Give back the exact lines spanning from the line with "30.3)]), 'frieze', 'lime_dark')" to the line with "11.57)]), 'string_course', 'lime')", with both of those lines included and no others.

___ Data excerpt

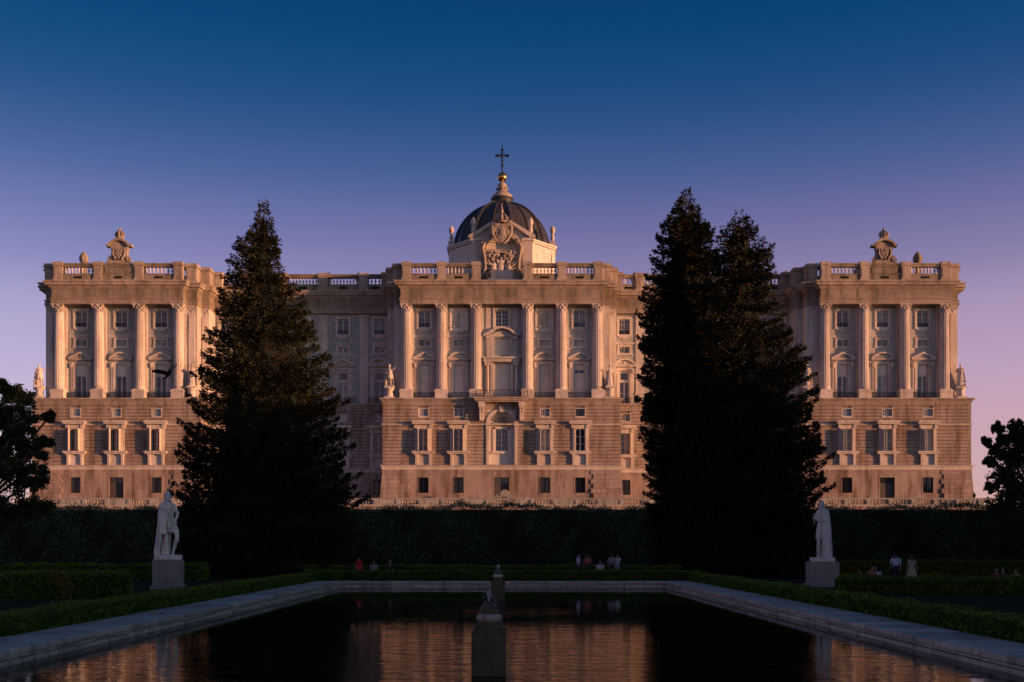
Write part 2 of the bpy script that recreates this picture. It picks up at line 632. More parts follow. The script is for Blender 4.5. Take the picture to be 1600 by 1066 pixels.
def part(mb, name, mat, loc=(0, 0, 0), smooth=None, parent=None):
    return mb.build(name, M[mat], parent or palace, loc, smooth)


Z1, Z2 = 15.05, 28.14          # floor of the column order, underside of the architrave
half_e = [(64.4, 60), (64.4, 2.6), (63.5, 2.6), (63.5, .5), (62.2, .5), (62.2, -.8), (44.0, -.8), (44.0, .5), (42.4, .5), (42.4, 2.6),
          (41.3, 2.6), (41.3, 5.3), (16.2, 5.3), (16.2, 2.6), (15.0, 2.6), (15.0, .5), (14.0, .5), (14.0, -.8)]
path_e = [(-x, y) for x, y in half_e] + [(x, y) for x, y in reversed(half_e)]
half_b = [(64.6, 60), (64.6, -1.3), (41.4, -1.3), (41.4, 4.5), (16.4, 4.5), (16.4, -1.3)]
path_b = [(-x, y) for x, y in half_b] + [(x, y) for x, y in reversed(half_b)]

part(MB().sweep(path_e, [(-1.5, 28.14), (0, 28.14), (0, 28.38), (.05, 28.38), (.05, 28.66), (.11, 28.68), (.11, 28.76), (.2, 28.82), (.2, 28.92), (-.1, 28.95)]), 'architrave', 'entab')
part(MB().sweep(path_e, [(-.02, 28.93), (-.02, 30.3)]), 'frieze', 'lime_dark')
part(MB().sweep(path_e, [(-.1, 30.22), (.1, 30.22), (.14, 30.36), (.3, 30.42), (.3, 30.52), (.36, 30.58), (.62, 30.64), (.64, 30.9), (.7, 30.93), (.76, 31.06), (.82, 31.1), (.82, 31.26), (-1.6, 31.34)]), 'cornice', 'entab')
part(MB().sweep(path_b, [(-.3, 14.42), (.06, 14.42), (.06, 14.58), (.16, 14.64), (.22, 14.78), (.36, 14.82), (.36, 15.0), (.3, 15.05), (-3.2, 15.052)]), 'basement_cornice', 'entab')
part(MB().sweep(path_b, [(-.3, 5.16), (.12, 5.18), (.14, 5.62), (.28, 5.7), (.30, 5.82), (-.3, 5.87)]), 'plinth_ledge', 'lime')
part(MB().sweep(path_b, [(-.2, 11.34), (.14, 11.36), (.18, 11.52), (-.2, 11.57)]), 'string_course', 'lime')

# solid cores behind the wall sheets, roof
core = []
for s in (-1, 1):
    a, b = sorted((s * 63.4, s * 42.6))
    core.append((a, b, 1.6, 58, 0, 31.0))
    a, b = sorted((s * 45, s * 14))
    core.append((a, b, 6.6, 58, 0, 31.0))
    a, b = sorted((s * 64.3, s * 62.5))
    core.append((a, b, 2.7, 58, 0, 31.0))
core.append((-14.9, 14.9, 1.6, 58, 0, 31.0))
for q in core:
    part(MB().box(*q), 'wall', 'infill')
roof = MB()
roof.box(-62.5, 62.5, 5.9, 57, 31.0, 31.28)
part(roof, 'roof', 'slate')
roof = [(-14, 14, .2, 6.0, 31.0, 31.3)]
for s in (-1, 1):
    a, b = sorted((s * 62, s * 44))
    roof.append((a, b, .2, 6.0, 31.0, 31.3))
for q in roof:
    part(MB().box(*q), 'roof', 'slate')

# bays -------------------------------------------------------------
PAV = [-58.65, -53.05, -47.5]                 # bay centres of the left pavilion (mirrored right)
COLS_P = [-61.4, -55.9, -50.2, -44.8]
COLS_C = [-13.2, -8.35, -3.57, 3.6, 8.3, 13.3]
CEN = [-10.78, -5.96, 0.0, 5.95, 10.8]
REC = [-17.65, -22.9, -28.7, -34.5, -39.9]
PIL = [-19.9, -25.75, -31.55, -37.35]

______

Final result:
part(MB().sweep(path_e, [(-.02, 28.93), (-.02, 30.3)]), 'frieze', 'lime_dark')
part(MB().sweep(path_e, [(-.1, 30.22), (.1, 30.22), (.14, 30.36), (.3, 30.42), (.3, 30.52), (.36, 30.58), (.62, 30.64), (.64, 30.9), (.7, 30.93), (.76, 31.06), (.82, 31.1), (.82, 31.26), (-1.6, 31.34)]), 'cornice', 'entab')
part(MB().sweep(path_b, [(-.3, 14.42), (.06, 14.42), (.06, 14.58), (.16, 14.64), (.22, 14.78), (.36, 14.82), (.36, 15.0), (.3, 15.05), (-3.2, 15.052)]), 'basement_cornice', 'entab')
part(MB().sweep(path_b, [(-.3, 5.16), (.12, 5.18), (.14, 5.62), (.28, 5.7), (.30, 5.82), (-.3, 5.87)]), 'plinth_ledge', 'lime')
part(MB().sweep(path_b, [(-.2, 11.34), (.14, 11.36), (.18, 11.52), (-.2, 11.57)]), 'string_course', 'lime')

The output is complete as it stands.